TEMPO.CO, Jakarta - Koalisi Perempuan Indonesia (KPI) meminta PT Kereta Api Indonesia (Persero) atau PT KAI untuk melengkapi Standard Operation Procedure (SOP) tentang pelecehan seksual yang telah diterbitkannya pada Juni 2019. Koordinator Divisi Kajian dan Pengembangan KPI, Farida Indriani, meminta SOP tersebut dilengkapi dengan penyediaan posko khusus trauma healing bagi para korban.
Menurut dia, proses trauma healing sangat penting diberikan bagi para korban. “Karena kalau korban itu kan lebih banyak (dampak) ada psikologi, dampaknya bukan hanya hari itu, tapi setelah itu juga,” kata Farida saat ditemui usai menghadiri diskusi di Cikini, Jakarta Pusat, Minggu, 13 Oktober 2019.
Sebelumnya pada 8 Oktober 2019, PT KAI menyampaikan kepada Tempo bahwa mereka telah menerbitkan SOP terkait penanganan tindak pelecehan seksual yang terjadi di dalam kereta. “Mengatur soal penumpang melakukan perbuatan asusila, berperilaku yang dapat membahayakan keselamatan, dan/atau mengganggu penumpang lain di atas kereta api,” kata VP Public Relations KAI Edy Kuswoyo.
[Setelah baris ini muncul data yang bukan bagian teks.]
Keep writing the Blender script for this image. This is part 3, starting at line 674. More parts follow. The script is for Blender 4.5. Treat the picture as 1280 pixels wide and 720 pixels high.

Panduan atau SOP ini terbit setelah kejadian beberapa bulan sebelumnya. Saat itu, pelecehan dialami seorang wanita dalam KA Sembrani rute Jakarta Gambir - Surabaya Pasarturi. Pelecehan ini terjadi pada Selasa 23 April 2019, pukul 02.00 WIB, sekitar 30 menit setelah kereta melewati Stasiun Tawang, Semarang. Namun, kasus ini diselesaikan secara kekeluargaan saja.
Selama ini, kata Farida, posko yang tersedia baru untuk penumpang yang pingsan dalam perjalanan kereta. Sehingga, ia mengatakan PT KAI bisa memulainya dengan menyediakan posko trauma healing di stasiun dengan ukuran yang cukup besar, seperti Stasiun Manggarai, Jakarta Selatan.
Kalaupun tidak memungkinkan di stasiun yang kecil, korban bisa diarahkan ke Stasiun Manggarai atau dibawa ke pihak yang bisa menanganinya. “Libatkan saja relawan atau mahasiswa, pasti mau, tinggal diatur shiftnya," kata Farida.
Untuk itu, Farida meminta PT KAI berdiskusi dengan pihak-pihak yang memang memiliki perhatian pada isu kekerasan dan pelecehan seksual ini, terutama yang dialami oleh perempuan. Sebab, selama ini perempuan lah yang lebih banyak menjadi korban atas tindakan ini. “Padahal, angkutan umum kan seharusnya aman,” ujar dia.